→ Stated task
Wherever the word "pixels" shows up in a line, please copy that line.

--- Dataset content ---

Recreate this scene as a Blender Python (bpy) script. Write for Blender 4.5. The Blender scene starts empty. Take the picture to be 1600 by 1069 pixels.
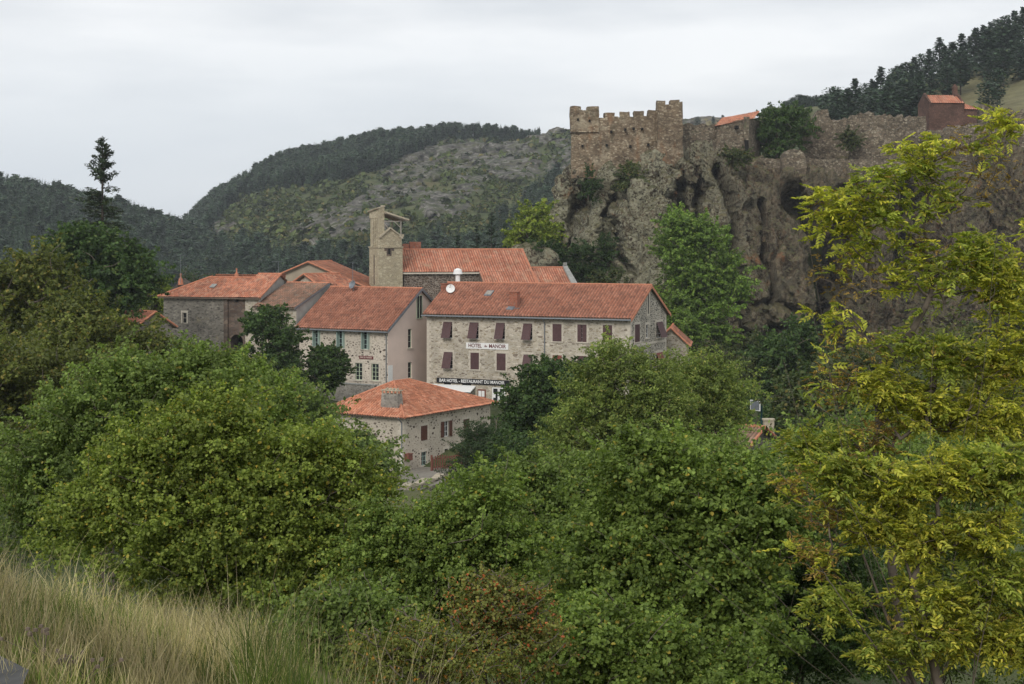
import bpy, math
import numpy as np
from mathutils import Vector, Matrix
R = math.radians
SC = bpy.context.scene
COL = SC.collection
# ------------------------------------------------------------------ camera, sky, sun, exposure
F = 2400.0; CX = 800.0; HY = 380.0        # focal length and horizon of the photograph, in its own pixels
cam_d = bpy.data.cameras.new('camera'); cam = bpy.data.objects.new('camera', cam_d); COL.objects.link(cam)
cam.location = (0, 0, 0); cam.rotation_euler = (R(90), 0, 0)
cam_d.sensor_width = 36; cam_d.lens = 54; cam_d.shift_y = -154.5/1600
cam_d.clip_start = 0.5; cam_d.clip_end = 9000
SC.camera = cam
SC.view_settings.view_transform = 'Standard'; SC.view_settings.look = 'None'
SC.view_settings.exposure = 0.27; SC.view_settings.gamma = 1.0
SC.render.engine = 'CYCLES'
SUN_EL, SUN_AZ = 34, 200     # azimuth: compass bearing the light comes from, +Y is north
world = bpy.data.worlds.new('World'); SC.world = world; world.use_nodes = True
nt = world.node_tree; nt.nodes.clear()
def N_(t, typ, **kw):
    n = t.nodes.new(typ)
    for k, v in kw.items(): setattr(n, k, v)
    return n
wo = N_(nt, 'ShaderNodeOutputWorld'); bg = N_(nt, 'ShaderNodeBackground'); bg.inputs[1].default_value = 0.092
sky = N_(nt, 'ShaderNodeTexSky', sky_type='NISHITA', sun_disc=False)
sky.sun_elevation = R(SUN_EL); sky.sun_rotation = R(SUN_AZ)
tc = N_(nt, 'ShaderNodeTexCoord'); mp = N_(nt, 'ShaderNodeMapping'); mp.inputs['Scale'].default_value = (1.1, 1.1, 5.5)
nz = N_(nt, 'ShaderNodeTexNoise'); nz.inputs['Scale'].default_value = 2.4; nz.inputs['Detail'].default_value = 5; nz.inputs['Roughness'].default_value = .5
cr = N_(nt, 'ShaderNodeValToRGB')
cr.color_ramp.elements[0].position = .40; cr.color_ramp.elements[0].color = (7.2, 7.45, 7.75, 1)
cr.color_ramp.elements[1].position = .57; cr.color_ramp.elements[1].color = (9.3, 9.4, 9.5, 1)
# cloud deck: paler overhead, blue grey low towards the left of the view
sep = N_(nt, 'ShaderNodeSeparateXYZ')
lo = N_(nt, 'ShaderNodeMapRange'); lo.inputs[1].default_value = 0.02; lo.inputs[2].default_value = 0.14; lo.inputs[3].default_value = .0; lo.inputs[4].default_value = 1
lx = N_(nt, 'ShaderNodeMapRange'); lx.inputs[1].default_value = -.38; lx.inputs[2].default_value = 0.12
mx1 = N_(nt, 'ShaderNodeMath', operation='MAXIMUM')
mixh = N_(nt, 'ShaderNodeMixRGB'); mixh.inputs[1].default_value = (6.4, 6.95, 7.6, 1)
mixs = N_(nt, 'ShaderNodeMixRGB'); mixs.inputs[0].default_value = 0.93
L = nt.links.new
L(tc.outputs['Generated'], mp.inputs[0]); L(mp.outputs[0], nz.inputs['Vector']); L(nz.outputs[0], cr.inputs[0])
L(tc.outputs['Generated'], sep.inputs[0]); L(sep.outputs[2], lo.inputs[0]); L(sep.outputs[0], lx.inputs[0])
L(lo.outputs[0], mx1.inputs[0]); L(lx.outputs[0], mx1.inputs[1])
L(mx1.outputs[0], mixh.inputs[0]); L(cr.outputs[0], mixh.inputs[2])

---

→ Written solution
Recreate this scene as a Blender Python (bpy) script. Write for Blender 4.5. The Blender scene starts empty. Take the picture to be 1600 by 1069 pixels.
F = 2400.0; CX = 800.0; HY = 380.0        # focal length and horizon of the photograph, in its own pixels